The Company was dominant during the period when the use of steam power was staring to wane. Nevertheless, the Compound Engine was sold to many colliery companies throughout the United Kingdom. The purchase of two engines by the South Staffordshire Mines Drainage Commission for example meant many less efficient pumping engines could be scrapped. Surviving hydraulic engines from this period can be seen underground in the Sir Francis Level, Swaledale, North Yorkshire and a steam pumping engine from the Marine Colliery, on the surface at Ebbw Vale, South Wales.
John Taylor and Sons held Hathorn, Davey pumping engines in high regard, for their efficiency and reliability and they erected Hathorn, Davey engines on their mines sites in Spain, India and Australia. The Vertical Compound engine at the Waihi Gold Mine, New Zealand with a 110 inches diameter low-pressure cylinder was the largest sold by the Company.
By 1900, the Company had come under the Directorship of the Lupton family, Leeds. At that time the triple expansion engine was popular mainly for waterworks, but some were also sold to a few mining companies. The last Compound Engine made by the Company was erected at the Mill Meece Pumping Station Staffordshire, and still works the original pair of pumping quadrants. In the Great Depression the Company got into financial difficulty and was rescued by Sulzer Brothers of Switzerland, who retained the name of Hathorn, Davey until 2016.

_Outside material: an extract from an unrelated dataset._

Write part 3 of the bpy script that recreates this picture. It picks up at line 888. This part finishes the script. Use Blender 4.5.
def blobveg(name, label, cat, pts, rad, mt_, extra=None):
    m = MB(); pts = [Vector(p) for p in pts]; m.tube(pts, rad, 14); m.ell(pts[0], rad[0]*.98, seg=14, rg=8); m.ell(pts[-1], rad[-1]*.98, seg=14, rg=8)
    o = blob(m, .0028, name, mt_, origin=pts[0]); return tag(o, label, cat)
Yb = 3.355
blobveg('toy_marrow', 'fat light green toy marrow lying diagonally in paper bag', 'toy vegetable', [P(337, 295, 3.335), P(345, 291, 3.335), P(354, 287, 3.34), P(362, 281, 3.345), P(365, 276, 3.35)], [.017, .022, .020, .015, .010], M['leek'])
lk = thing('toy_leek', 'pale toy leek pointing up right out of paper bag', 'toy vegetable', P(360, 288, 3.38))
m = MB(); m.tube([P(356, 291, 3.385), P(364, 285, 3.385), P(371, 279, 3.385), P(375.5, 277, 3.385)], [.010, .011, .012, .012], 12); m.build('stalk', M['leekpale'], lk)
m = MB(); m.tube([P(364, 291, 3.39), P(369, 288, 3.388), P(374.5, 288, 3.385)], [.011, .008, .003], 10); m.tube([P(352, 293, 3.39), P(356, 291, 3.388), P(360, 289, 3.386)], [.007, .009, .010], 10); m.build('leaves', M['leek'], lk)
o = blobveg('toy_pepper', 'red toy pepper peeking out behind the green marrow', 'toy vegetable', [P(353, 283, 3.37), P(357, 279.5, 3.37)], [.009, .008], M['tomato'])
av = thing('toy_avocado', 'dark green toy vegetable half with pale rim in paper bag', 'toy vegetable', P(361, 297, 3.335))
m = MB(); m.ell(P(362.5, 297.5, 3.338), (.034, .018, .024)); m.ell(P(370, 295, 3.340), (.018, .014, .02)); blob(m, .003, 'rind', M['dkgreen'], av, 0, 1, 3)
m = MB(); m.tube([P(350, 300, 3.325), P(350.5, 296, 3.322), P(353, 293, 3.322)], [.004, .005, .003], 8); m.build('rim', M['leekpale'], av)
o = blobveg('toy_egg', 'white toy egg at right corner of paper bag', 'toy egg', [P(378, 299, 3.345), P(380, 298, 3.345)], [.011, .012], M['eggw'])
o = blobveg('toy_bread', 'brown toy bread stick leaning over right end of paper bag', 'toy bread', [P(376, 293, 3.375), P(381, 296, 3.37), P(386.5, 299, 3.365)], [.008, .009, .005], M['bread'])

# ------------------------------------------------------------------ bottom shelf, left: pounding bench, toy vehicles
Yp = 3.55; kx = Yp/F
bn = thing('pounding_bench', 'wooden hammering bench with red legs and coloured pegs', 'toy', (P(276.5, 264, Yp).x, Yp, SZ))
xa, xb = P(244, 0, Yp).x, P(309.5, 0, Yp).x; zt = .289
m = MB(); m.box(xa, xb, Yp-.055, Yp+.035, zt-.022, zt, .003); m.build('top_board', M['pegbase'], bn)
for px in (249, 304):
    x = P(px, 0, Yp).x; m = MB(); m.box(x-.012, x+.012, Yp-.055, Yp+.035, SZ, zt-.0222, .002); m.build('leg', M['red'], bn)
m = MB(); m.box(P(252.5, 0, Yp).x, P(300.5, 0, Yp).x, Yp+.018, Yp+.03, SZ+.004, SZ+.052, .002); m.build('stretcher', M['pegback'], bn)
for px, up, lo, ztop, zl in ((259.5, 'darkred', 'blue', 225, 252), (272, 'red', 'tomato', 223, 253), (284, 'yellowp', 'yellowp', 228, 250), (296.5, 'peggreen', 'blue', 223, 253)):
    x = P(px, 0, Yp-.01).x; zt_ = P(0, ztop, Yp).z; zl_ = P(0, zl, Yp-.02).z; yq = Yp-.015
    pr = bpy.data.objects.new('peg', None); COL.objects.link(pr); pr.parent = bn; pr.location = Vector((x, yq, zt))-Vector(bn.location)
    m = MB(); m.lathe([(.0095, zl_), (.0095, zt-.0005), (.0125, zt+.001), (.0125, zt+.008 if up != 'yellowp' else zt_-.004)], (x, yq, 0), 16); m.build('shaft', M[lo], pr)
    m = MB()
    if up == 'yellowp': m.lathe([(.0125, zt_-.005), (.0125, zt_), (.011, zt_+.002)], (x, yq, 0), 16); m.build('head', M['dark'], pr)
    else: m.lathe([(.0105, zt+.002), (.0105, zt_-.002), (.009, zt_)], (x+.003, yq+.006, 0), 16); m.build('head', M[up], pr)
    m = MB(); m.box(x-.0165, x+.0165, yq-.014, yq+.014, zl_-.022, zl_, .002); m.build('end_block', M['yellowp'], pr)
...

Rob's book describes the establishment of the Sun Foundry, Leeds where the Company was based, and the many partnerships in its formative years until the Company was finally wound up in 2016. The book is amply illustrated (170 drawings and photographs) together with examples of the many engines and pumps produced by the Company for mine sites worldwide. There are also contemporary descriptions of the engines taken from a variety of patents, and technical journals, and the book will more than satisfy those with an interest in mining and technology.